News
February 4, 2005
Wire-tapping gets Campbell’s nod

The controversial issue of wire-tapping has found support in one of this country’s former attorneys general.

Chairman of the Constitutional Review Commission, Parnel Campbell Q.C. last Friday expressed his support for wire-tapping at a special sitting of the Eastern Caribbean Court of Appeal in Kingstown as he made his contribution to a ceremony held to pay tribute to Justice Adrian Saunders, a son of the soil who was selected to serve on the Bench of the Caribbean Court of Justice (CCJ). {{more}}

“There should be no automatic antagonism towards elements of policy which might, on the face of it, appear to impinge on individual rights. To that extent, I support the proposal, nascent as they are, for a controlled form of wire-tapping in St. Vincent and the Grenadines. I will like to go on record with that here and now”, Campbell stated.

The Queen’s Counsel said that while we support and applaud the gains made in the field of promotion and championing of individual rights, it should not be forgotten that there are such things as collective rights. He said that very often one gets the impression that the rights of the state are to be totally emasculated in favour of the rights of the individual citizen.

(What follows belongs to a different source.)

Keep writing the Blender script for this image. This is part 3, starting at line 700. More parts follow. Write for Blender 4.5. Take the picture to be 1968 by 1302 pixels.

He advised that a proper balance be maintained, noting that there were days when the citizens looked to the state for certain fundamentals.

He stated: “To a terrorist, a life doesn’t matter – no matter what the nationality, age, sex or circumstances. Crime has been escalating in all parts. And if the state is to maintain its ability to protect us from crime, the state must be accorded certain facilities to carry out that protection. We cannot, on the one hand, emasculate the state and then expect the state to carry out its proper function. So that, in proper cases, the balance must be trust.”